A poem by Om Prakash Valmiki (in translation) reads: “Caste is the razor-sharp instrument of the primitive civilization which riddles the body of the man on the street.” The film Article 15 portrays the thorniness of the caste system. It documents inequality, discrimination and exclusion that are the hallmarks of the caste system. At a time when the leading lights of the world of literature and the arts – especially the performing arts – slip into silence whenever the issue of caste is broached, it warrants some courage to produce a work that has the question of caste as its peg. Filmmaker Anubhav Sinha is known for taking the uncharted path and his last film Mulk is testimony to it.
There are two songs in the first half of the film – one that accompanies a performance and the other that plays in the background. The first song is in Bhojpuri: “Kahab to lag jayee dhak se, bade-bade logan ke bangla do bangle, aur bhaiyaa ac alag se, alag se.” It is no secret that economic inequality is growing deeper and wider in India. The World Inequality Lab Report, authored by economist Thomas Piketty and others, underlines this fact. The song describes the aspirations, the pains, the sadness, the misery and the struggle of the Dalits and the oppressed in the rural areas.
The other song that plays in the background is Blowing in the Wind, by Bob Dylan, a Nobel prizewinner for literature. The song stands up for human rights and decries war and war hysteria. “Yes, and how many ears must one man have before he can hear people cry? Yes, and how many deaths will it take till he knows that too many people have died?” goes a verse of the song. We see caste-based discrimination all around us. “Ignited minds” like Payal Tadwi and Rohith Vemula are forced to commit suicide; Dalits are targeted in the name of the holy cow and the Adivasis are sacrificed on the altar of “development”. But we hide ourselves under a cloak of silence. The film also quotes some portions from Rohith Vemula’s suicide note.

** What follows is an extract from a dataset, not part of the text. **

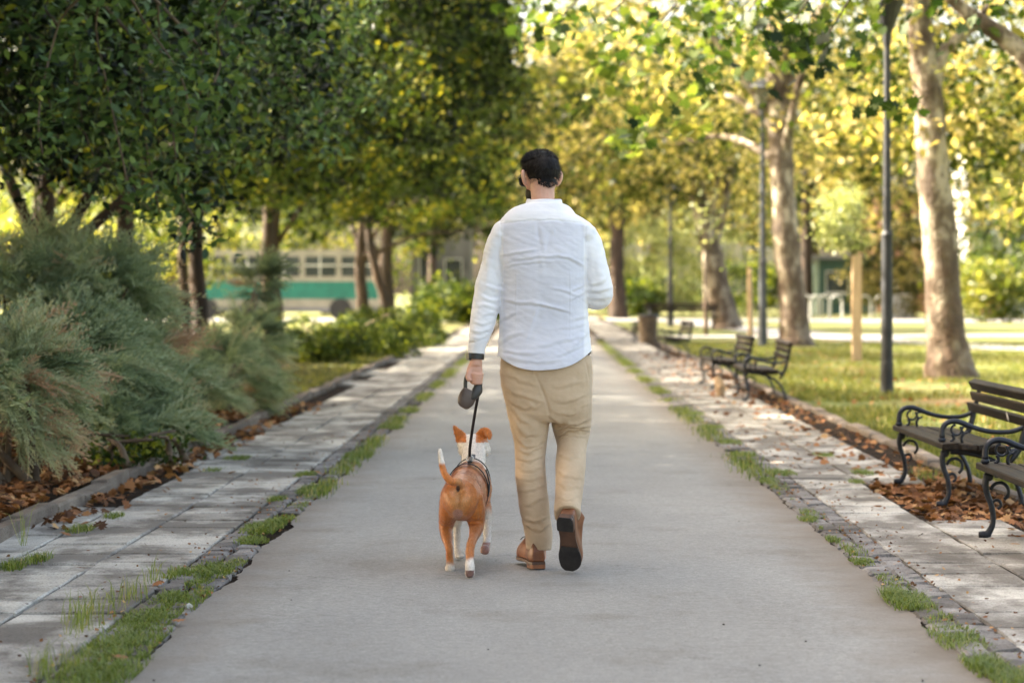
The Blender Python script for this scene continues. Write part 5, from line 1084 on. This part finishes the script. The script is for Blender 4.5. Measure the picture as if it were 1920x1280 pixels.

The film’s protagonist Ayan Ranjan, a role essayed by Ayushmann Khurrana, is a young IPS probationer, who is posted at a remote rural area of Uttar Pradesh. On the very day he takes up his assignment, two Dalit girls are raped and found hanging dead from a tree. A third girl goes missing. It is the for the first time that Ayan, brought up and educated in cities in India and abroad, comes face to face with the brutal reality of rural India. It is a culture shock to him. And the scene shakes the audience to the core.
As soon as we think of “they” and “us”, we become part of social exclusion, so rampant in rural parts of the country. The film excellently portrays the dichotomy of “they” and “us”; it shows how discriminatory practices are still alive and kicking. Here “us” is the upper-caste, educated men from well-off families and “they” are the people living on the margins of society.
The rapists include the Jat bodyguard of Ayan and the local Brahmin SHO (policeman in charge of a police station). The entire administrative machinery is out to hush up the case and the father of the girls is framed in their murder. The film details the saga of the struggles of the Dalits.
Symbols and images have been used with great finesse in the film, reminding one of Tulsi Ram’s autobiographical Murdahiyaand Sharad Kumar Limbale’s story Dalit Brahmin.The film’s scriptwriter Gaurav Solanki has produced a gripping tale and the crafted dialogues that help visualize. One of them is, “Sometimes we become ‘saravjan’ and sometimes ‘bahujan’ but never ‘jan’.” It is a stinging jibe at the identity-based politics. This brand of politics took the Hindi belt, especially Uttar Pradesh, by storm, and its practitioners were in power for almost 25 years. And yet, no durable social change came about. Of course, the political empowerment of the Dalits and the Backwards was in itself a “silent revolution” and that is no mean achievement.
Which face of societal truth an artiste wants to present through their work, depends on their wisdom and understanding and is entirely their choice and privilege. Having said that, Article 15 gives the impression that casteism is a scourge that afflicts only the rural hinterland. This is far from the truth. Untouchability and discrimination are as much an urban reality, though they manifest themselves in a different way. According to the India Human Development Survey, one out of every four urban Indian practises untouchability in one form or the other.
The film also sends out a subtle message that the Dalits and the other oppressed need an emancipator from the upper castes. In his book Burden of Democracy, Pratap Bhanu Mehta argues that the upper caste reformers/emancipators do what they do to maintain the “balance” among the Hindus while the reformers from the oppressed classes work for genuine emancipation. Through the Bhim Army, the film does try to convey the message that Dalits will need to struggle for their own emancipation. In one scene, Ayan’s girlfriend tells him: “We do not need heroes. We need people who do not wait for the heroes.” Society doesn’t need messiahs; its emancipators will come from within. The marginalized will emancipate themselves.